**Problem**. Reproduce word for word the lines from the beginning of the entries to the line with "mb = MB(); mb.add(V.reshape(-1, 3), grid_faces(6, 60));", both included, but none of the pictures.

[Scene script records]
****************

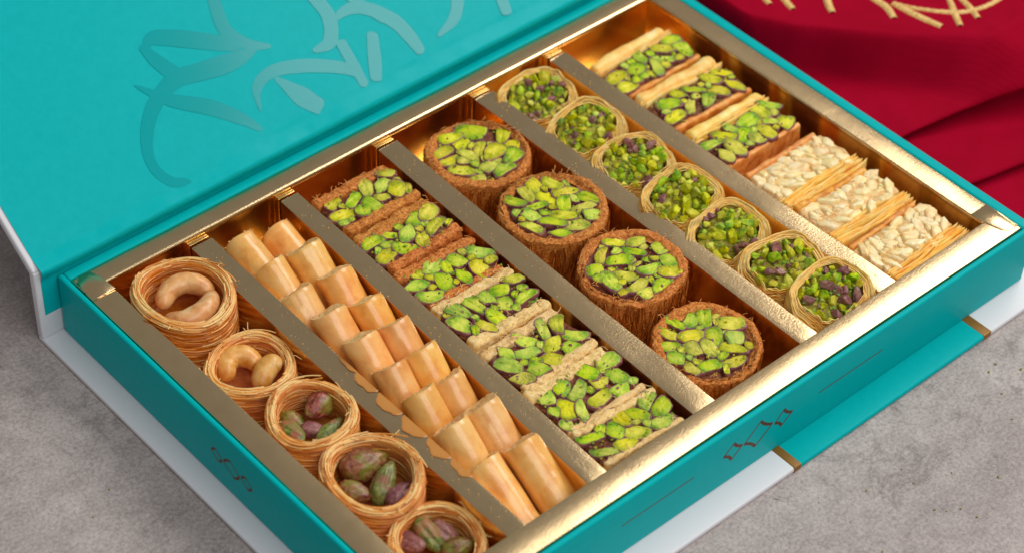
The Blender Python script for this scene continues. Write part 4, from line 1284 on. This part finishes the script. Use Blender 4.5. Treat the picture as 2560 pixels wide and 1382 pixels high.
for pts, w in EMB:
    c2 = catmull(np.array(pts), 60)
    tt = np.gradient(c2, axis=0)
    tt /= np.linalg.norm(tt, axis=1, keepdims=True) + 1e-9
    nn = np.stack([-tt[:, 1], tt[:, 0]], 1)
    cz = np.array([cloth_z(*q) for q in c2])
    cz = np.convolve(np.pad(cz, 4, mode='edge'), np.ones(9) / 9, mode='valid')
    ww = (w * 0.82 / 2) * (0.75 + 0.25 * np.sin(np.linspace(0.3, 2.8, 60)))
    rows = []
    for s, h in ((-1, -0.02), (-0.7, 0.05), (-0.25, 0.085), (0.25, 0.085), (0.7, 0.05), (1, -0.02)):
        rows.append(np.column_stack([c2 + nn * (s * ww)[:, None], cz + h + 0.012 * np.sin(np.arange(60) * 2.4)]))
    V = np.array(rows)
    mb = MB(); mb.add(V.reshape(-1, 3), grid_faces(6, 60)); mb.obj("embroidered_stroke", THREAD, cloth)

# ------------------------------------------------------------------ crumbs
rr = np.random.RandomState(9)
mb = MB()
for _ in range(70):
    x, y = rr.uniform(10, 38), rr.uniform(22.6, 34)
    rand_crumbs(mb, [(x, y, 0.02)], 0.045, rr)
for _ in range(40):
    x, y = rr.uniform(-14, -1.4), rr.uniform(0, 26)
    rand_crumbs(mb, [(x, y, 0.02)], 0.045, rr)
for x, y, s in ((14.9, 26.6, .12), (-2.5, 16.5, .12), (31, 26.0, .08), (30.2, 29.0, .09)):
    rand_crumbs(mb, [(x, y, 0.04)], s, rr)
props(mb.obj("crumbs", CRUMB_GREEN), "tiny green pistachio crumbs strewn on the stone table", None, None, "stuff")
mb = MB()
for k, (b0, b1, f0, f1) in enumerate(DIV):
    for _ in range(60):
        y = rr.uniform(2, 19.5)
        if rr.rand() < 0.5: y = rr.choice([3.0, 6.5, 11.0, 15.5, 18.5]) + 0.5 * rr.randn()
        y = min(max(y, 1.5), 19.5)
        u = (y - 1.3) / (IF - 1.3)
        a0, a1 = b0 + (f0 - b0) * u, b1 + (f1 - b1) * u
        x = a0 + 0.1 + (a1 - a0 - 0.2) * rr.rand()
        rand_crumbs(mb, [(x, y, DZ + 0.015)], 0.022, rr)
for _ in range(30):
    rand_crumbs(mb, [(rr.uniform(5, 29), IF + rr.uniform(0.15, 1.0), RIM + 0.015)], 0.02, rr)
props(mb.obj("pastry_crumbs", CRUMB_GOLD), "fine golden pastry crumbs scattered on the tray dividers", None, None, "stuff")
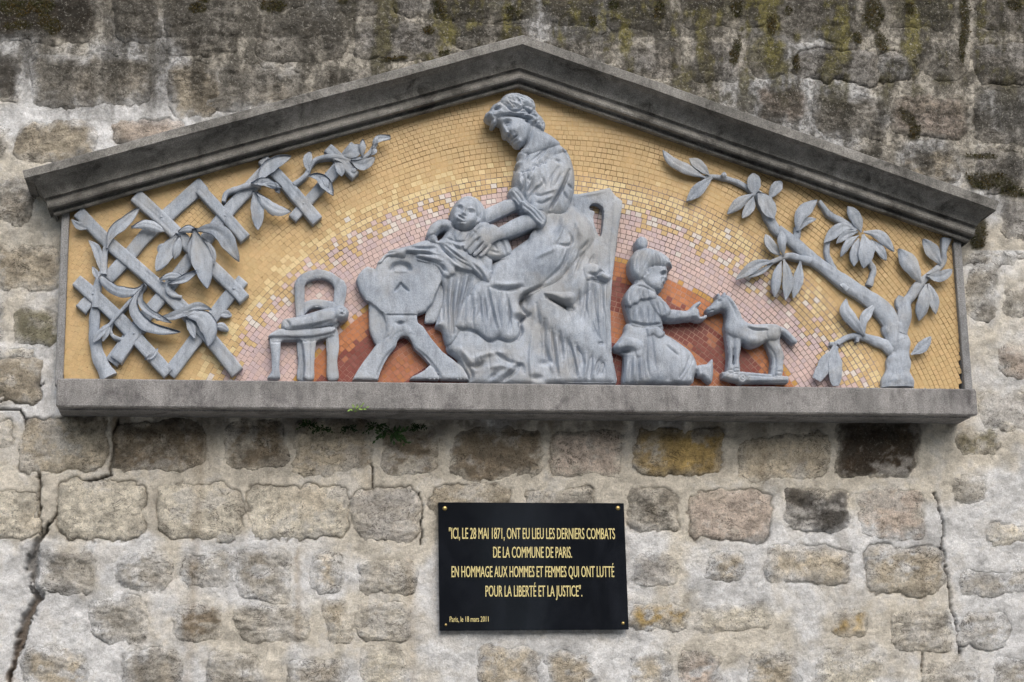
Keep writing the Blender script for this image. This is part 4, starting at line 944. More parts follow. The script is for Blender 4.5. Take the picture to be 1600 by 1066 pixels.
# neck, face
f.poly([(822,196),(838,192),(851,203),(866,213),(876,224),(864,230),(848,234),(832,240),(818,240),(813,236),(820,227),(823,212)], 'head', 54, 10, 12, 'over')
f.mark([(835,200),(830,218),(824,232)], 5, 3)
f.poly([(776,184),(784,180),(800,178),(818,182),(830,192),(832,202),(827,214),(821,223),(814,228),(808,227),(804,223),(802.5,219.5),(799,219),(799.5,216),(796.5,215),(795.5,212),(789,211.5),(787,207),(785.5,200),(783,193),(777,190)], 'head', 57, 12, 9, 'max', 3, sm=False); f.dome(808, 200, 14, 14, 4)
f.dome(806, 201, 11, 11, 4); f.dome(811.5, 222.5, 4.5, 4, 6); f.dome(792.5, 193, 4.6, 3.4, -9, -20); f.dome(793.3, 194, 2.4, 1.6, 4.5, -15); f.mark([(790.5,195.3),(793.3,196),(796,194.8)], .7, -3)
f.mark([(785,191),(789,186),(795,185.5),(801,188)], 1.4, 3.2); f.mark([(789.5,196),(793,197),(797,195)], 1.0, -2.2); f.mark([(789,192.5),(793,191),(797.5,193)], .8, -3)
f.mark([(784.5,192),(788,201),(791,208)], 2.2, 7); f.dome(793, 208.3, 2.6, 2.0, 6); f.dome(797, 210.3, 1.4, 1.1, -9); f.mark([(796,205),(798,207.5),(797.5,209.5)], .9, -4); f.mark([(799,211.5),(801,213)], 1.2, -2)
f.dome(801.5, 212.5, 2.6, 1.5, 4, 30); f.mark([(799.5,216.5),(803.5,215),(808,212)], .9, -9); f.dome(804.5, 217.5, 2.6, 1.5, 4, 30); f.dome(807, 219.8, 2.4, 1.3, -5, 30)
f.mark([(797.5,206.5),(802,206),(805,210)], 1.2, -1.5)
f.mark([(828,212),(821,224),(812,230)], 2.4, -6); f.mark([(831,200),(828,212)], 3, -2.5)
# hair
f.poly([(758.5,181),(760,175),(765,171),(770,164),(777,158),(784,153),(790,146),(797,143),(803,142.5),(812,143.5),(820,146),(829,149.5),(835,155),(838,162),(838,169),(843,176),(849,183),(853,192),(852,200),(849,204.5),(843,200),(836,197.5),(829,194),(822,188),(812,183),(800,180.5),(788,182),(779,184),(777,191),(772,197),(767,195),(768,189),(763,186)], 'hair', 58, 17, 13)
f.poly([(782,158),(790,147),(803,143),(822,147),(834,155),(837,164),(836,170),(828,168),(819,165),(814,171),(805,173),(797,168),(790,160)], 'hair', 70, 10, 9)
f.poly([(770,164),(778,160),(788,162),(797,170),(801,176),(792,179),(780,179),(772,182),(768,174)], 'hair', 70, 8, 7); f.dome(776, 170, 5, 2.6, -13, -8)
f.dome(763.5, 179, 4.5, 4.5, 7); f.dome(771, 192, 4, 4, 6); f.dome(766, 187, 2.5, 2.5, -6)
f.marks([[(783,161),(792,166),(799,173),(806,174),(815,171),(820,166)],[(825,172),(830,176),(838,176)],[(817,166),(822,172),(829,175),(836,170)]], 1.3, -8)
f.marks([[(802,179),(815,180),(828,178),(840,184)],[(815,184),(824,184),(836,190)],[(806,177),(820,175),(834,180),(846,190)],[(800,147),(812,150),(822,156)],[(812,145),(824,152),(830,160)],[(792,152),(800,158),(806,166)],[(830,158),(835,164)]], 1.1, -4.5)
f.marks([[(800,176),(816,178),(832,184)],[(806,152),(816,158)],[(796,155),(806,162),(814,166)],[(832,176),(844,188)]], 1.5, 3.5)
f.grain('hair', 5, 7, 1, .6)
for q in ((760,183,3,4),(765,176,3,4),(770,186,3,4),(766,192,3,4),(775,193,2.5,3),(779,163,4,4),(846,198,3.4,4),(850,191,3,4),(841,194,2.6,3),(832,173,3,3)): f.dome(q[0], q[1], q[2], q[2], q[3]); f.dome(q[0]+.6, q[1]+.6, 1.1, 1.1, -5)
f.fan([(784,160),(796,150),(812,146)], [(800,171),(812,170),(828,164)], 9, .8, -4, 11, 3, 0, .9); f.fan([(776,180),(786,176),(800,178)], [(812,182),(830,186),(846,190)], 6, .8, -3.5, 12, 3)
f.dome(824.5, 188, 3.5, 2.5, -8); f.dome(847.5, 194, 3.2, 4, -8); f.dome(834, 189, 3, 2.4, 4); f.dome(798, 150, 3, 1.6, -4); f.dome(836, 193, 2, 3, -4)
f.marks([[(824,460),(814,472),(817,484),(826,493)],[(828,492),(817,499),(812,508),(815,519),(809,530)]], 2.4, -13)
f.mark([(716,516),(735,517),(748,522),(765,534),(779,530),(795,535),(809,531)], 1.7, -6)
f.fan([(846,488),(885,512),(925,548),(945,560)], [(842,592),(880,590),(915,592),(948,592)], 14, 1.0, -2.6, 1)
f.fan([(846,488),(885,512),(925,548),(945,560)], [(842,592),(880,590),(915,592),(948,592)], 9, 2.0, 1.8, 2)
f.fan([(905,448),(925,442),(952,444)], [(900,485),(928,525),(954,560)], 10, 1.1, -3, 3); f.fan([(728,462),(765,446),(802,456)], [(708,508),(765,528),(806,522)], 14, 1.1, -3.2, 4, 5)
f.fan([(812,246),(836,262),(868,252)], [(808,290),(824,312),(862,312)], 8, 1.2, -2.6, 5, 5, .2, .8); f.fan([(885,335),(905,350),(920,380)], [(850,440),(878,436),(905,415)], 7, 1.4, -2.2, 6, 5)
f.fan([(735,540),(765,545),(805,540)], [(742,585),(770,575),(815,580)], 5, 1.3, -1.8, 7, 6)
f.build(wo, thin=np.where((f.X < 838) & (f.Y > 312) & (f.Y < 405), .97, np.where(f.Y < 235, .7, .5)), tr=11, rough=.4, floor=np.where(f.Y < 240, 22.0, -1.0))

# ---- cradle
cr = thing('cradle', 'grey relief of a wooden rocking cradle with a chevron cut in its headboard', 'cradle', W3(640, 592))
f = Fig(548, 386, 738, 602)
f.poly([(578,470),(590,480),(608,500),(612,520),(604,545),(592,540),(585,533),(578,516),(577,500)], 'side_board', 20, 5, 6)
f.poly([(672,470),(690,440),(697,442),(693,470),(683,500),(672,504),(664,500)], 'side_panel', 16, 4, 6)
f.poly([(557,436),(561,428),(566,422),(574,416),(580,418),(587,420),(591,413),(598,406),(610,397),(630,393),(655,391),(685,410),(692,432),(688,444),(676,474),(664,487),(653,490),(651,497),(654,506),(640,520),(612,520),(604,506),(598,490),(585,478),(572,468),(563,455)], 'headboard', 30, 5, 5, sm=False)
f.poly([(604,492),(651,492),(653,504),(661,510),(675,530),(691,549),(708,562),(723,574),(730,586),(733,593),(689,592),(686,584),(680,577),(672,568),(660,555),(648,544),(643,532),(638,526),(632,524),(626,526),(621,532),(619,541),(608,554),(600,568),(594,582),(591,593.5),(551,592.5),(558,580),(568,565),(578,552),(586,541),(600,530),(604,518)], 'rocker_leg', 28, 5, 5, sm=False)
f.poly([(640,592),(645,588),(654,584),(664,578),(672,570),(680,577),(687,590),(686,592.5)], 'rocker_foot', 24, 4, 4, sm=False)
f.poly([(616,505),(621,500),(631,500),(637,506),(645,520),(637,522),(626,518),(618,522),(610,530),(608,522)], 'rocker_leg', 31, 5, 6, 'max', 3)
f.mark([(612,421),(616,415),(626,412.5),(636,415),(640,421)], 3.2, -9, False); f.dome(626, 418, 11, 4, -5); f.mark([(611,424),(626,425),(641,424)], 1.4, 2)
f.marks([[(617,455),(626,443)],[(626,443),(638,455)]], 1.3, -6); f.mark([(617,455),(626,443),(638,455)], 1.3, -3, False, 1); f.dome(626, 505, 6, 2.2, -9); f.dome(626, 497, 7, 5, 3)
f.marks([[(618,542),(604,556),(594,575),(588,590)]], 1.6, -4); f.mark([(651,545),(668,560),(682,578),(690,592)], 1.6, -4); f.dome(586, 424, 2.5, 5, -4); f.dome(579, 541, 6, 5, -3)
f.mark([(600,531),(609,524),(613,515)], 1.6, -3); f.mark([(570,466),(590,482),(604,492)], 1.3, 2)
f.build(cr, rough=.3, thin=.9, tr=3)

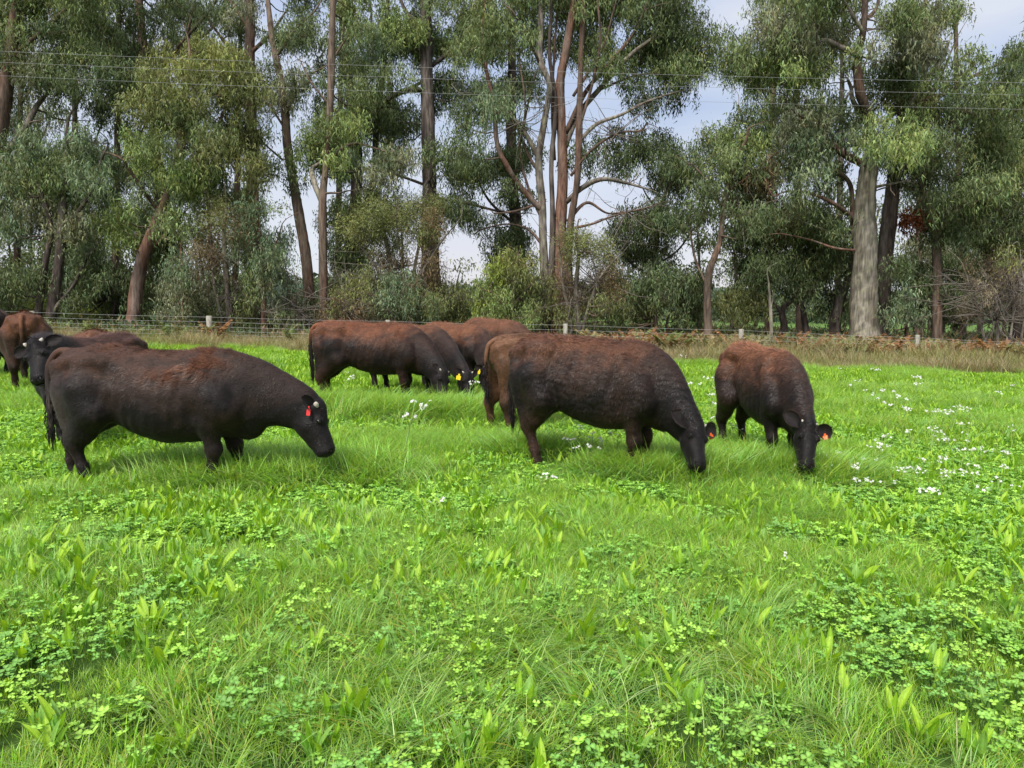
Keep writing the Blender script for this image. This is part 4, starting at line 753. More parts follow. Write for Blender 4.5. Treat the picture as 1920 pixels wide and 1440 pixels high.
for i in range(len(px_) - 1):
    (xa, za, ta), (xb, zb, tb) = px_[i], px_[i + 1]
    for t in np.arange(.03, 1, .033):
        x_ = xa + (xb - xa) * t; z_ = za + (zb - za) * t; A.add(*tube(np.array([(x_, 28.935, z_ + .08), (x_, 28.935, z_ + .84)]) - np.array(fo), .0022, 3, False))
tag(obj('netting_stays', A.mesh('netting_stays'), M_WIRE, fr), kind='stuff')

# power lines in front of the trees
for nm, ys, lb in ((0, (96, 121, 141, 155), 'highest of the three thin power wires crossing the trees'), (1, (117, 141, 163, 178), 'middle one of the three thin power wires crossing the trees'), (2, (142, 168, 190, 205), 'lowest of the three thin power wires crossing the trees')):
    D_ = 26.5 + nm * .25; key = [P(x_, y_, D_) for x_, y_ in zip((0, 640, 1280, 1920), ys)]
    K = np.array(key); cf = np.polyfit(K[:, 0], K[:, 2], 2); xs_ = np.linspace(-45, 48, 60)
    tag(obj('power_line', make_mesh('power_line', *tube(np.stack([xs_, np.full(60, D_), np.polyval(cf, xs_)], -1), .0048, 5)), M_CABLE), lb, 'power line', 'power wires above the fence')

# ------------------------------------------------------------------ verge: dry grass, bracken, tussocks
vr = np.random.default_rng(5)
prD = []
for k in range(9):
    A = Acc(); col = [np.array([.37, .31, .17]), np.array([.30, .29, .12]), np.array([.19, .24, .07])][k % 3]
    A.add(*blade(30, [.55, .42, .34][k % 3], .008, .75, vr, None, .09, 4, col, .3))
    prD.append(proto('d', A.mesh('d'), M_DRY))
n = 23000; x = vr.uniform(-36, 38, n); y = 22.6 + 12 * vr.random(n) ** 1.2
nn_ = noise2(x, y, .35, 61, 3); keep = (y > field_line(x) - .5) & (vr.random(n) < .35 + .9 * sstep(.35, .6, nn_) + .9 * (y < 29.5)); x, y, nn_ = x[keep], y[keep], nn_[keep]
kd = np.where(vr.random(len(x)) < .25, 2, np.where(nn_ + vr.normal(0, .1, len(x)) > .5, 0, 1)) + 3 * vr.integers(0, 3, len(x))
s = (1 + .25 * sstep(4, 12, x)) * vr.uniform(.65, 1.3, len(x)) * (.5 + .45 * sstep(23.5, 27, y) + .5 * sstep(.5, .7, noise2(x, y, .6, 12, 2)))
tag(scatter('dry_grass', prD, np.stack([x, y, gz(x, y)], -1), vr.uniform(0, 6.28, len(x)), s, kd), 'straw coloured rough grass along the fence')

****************

**Correct response**.
The Blender Python script for this scene continues. Write part 4, from line 1284 on. This part finishes the script. Use Blender 4.5. Treat the picture as 2560 pixels wide and 1382 pixels high.
for pts, w in EMB:
    c2 = catmull(np.array(pts), 60)
    tt = np.gradient(c2, axis=0)
    tt /= np.linalg.norm(tt, axis=1, keepdims=True) + 1e-9
    nn = np.stack([-tt[:, 1], tt[:, 0]], 1)
    cz = np.array([cloth_z(*q) for q in c2])
    cz = np.convolve(np.pad(cz, 4, mode='edge'), np.ones(9) / 9, mode='valid')
    ww = (w * 0.82 / 2) * (0.75 + 0.25 * np.sin(np.linspace(0.3, 2.8, 60)))
    rows = []
    for s, h in ((-1, -0.02), (-0.7, 0.05), (-0.25, 0.085), (0.25, 0.085), (0.7, 0.05), (1, -0.02)):
        rows.append(np.column_stack([c2 + nn * (s * ww)[:, None], cz + h + 0.012 * np.sin(np.arange(60) * 2.4)]))
    V = np.array(rows)
    mb = MB(); mb.add(V.reshape(-1, 3), grid_faces(6, 60)); mb.obj("embroidered_stroke", THREAD, cloth)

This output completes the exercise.